This thoughtful book is a whistle-stop tour through history to the avant garde of juvenile correction in the US. It takes us from the ‘workhouse’ institutions for indigent youth of the late-19th century, through recurring eras of juvenile-crime hysteria and the ‘tough-love’ response, to a more hopeful present where rehabilitation is the order of the day.
A Return to Justice touches briefly on recent advances in neuroscience, particularly research suggesting that the developmental trajectory of the adolescent brain means that it is physiologically dissimilar to an adult’s brain. The book also acknowledges the view that incarceration tends to increase the chances of recidivism. However, Nellis is positive: children who encounter the criminal justice system may now be seen not just as ‘little adults’, but as possessing fundamentally different personalities which need to be treated (and indeed punished) in a different way.
This revolution in understanding, together with societal fears of ‘super predictors’ – anticipation of bands of marauding, knife-wielding children which took root throughout the 1980s – being dismissed as myth, has produced a climate in which new models for dealing with juvenile crime have been able to grow.

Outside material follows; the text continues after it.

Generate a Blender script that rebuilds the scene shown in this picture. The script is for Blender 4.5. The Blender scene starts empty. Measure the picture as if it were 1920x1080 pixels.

Nellis considers the evolving climate by looking at examples of change in certain states. Broadly, two factors seem to be at work: a national decision to invest in smaller-scale systems that are able to cater for individuals at state rather than federal level; and increased private investment from local charitable foundations. Such moves, in contrast to the punitive agenda of historic interventions, seem to have at heart a pastoral attitude with a genuine intention to improve the lot of individuals.
Author: Ashley Nellis
£24.95, Rowman & Littlefield
The author suggests there is more to be done. The proposed optimal outcome for a system of juvenile justice – a proxy for ‘a caring and compassionate parent’ – remains some way off. However, the book ends affirmatively: a truly youth-oriented justice system, Nellis suggests, is now in sight.
Empirical research indicates that rehabilitation in the community is an increasingly likely outcome for juveniles convicted of crimes, as opposed to incarceration – an outcome permitted by increasing freedom at state level for judges and other care professionals to make such decisions.
This is an interesting snapshot of justice, delinquent youth and the role of the state in an American context.